The Department for Education and Employment Statistical Bulletin in February 1995 pointed out that only 34 per cent of secondary and 56 per cent of primary teachers regularly use IT. And the review of inspection findings in information technology conducted by Ofsted noted that in both primary and secondary schools most teachers are not qualified to teach more than a limited range of the programmes of study for IT.

So what is the agency doing? "As far as initial teacher training is concerned," says Ms Millett, "this year we have separated IT from design and technology because we feel that we need to focus on IT as a specialist subject. We are working with the National Council for Educational Technology on a survey to establish a clear outline of the current IT scene in the full range of initial teacher training in order to inform the TTA's policy work, to establish clear areas for further research and development and to provide information about current and future needs of trainee teachers.

"The findings will underpin the development of a national strategy for IT in teacher training. The questionnaire will be distributed in October. The first report will be in January next year, the second in March and the third and final report will be in June 1997."

In addition, the agency has co-produced with the NCET a television programme on IT in teacher training, transmitted in May this year. The title of the programme is Networking Teacher Education. The agency hopes that the programme will show viewers the potential of IT to enhance both pedagogy and communication.

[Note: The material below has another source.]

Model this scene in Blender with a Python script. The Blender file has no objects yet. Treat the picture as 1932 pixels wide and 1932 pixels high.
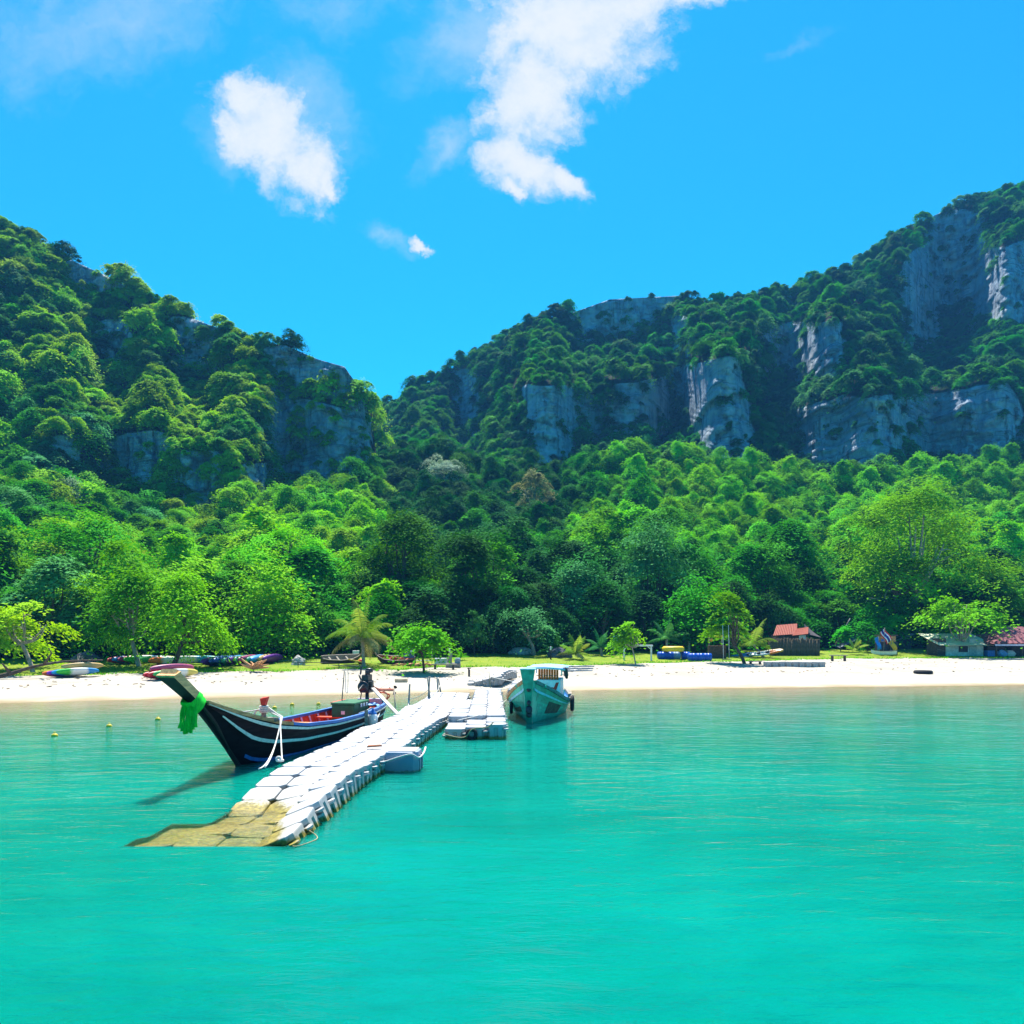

"Overall, the picture is mixed in initial training," says Ms Millett. "There are two sides to IT: using it in your own work - and that side is well developed - and using IT to deliver a subject. That is the side that we are pushing on. The TTA is developing national standards for newly-qualified teachers that will clarify the competencies required at this level, including the IT-related knowledge, skills and understanding required." Ms Millett insists that good work is going on. She cites the Open University (see pages 10-11): "The OU has been a good example of the use of IT in training. In addition to supplying students with a micro that eventually goes to the school, there is also work that will continue the relationship with students even after they have qualified. We do our best to foster that approach."

Considering the curriculum has - for several years - required teachers to use IT, during which time the problems have become clear to most educators concerned with teacher education, some of Ms Millett's views seem curiously naive. "The issues for continuing professional development are very different from the issues with initial teacher training," she says. Ms Millett thinks that too many teachers see IT as a problem. "Too many teachers have become frightened off. I think that many are not confident and are steering clear. The trouble is that, if we say there should be hours of in-service training, that confirms teachers in their view that there is a problem. We have made the acquisition of IT competence seem more complex than it really is. We need to be trying a different tack like showing them super programs that go to the heart of what they are trying to do and then say to them: 'Do you like this software? We will show you how to use it.' " Continuing professional development will be moved forward through the national standards that are being developed for teachers, says Ms Millett. Standards are being developed at three points in the profession: expert classroom teacher, subject manager and school leader. "The agency has met with the IT in Education Associations Liaison group on two occasions to consider how the standards might become IT-specific. We are working with the subject associations to turn those generic standards into standards for an English department, a science department and an IT department. You then drive right into the heart of thecurriculum" IT issues are taken into account in the development of the National Professional Qualification for Headteachers (NPQH). This will set a national standard for headship. The agency is consulting on options for the qualification, together with a draft standard for new headteachers, and hopes that the qualification will be ready for the academic year 1997-98.

The agency is also aiming to have elements ready for 1997-98 for work in support of "the use of IT to improve pupils' achievements", identified as a national priority area for teachers' continuing professional development. This will involve developing criteria to help teachers identify their training needs, establishing ways to secure the quality of the training provided and helping schools to measure the impact of that training in the classroom. This will help schools totarget and make best use of specific grants.

"Really, I suppose I am looking to the next generations of teachers to come in confident in IT, competent and also willing to use it," says Ms Millett. "We should be identifying people at the start of their training and say to them, 'There is a course for you that will enable you to work with IT.'" Training institutions have great difficulty in keeping up with the technology; many are not as well-equipped as schools. No problem, says Ms Millett.

With an insouciance liable to infuriate university schools of education, she says: "Many training institutions are part of large universities and there is no reason why the facilities of the university as a whole cannot be used. They do not need to be replicated."

She has little sympathy for the complaint from training institutions about the amount of time trainee teachers are spending in schools.

Staff say that the use of IT in many schools is not highly developed and schools are not the best places for improving their students' standards. "Was it better in the past when they were in college or university for a longer time?" she asks.

None of this is likely to go down well with critics of today's situation, particularly having to wait a year for a survey to identify problems that many people in IT and education are already keenly aware of. They want a fresh look now, not next year - IT and ma$ana do not go well together.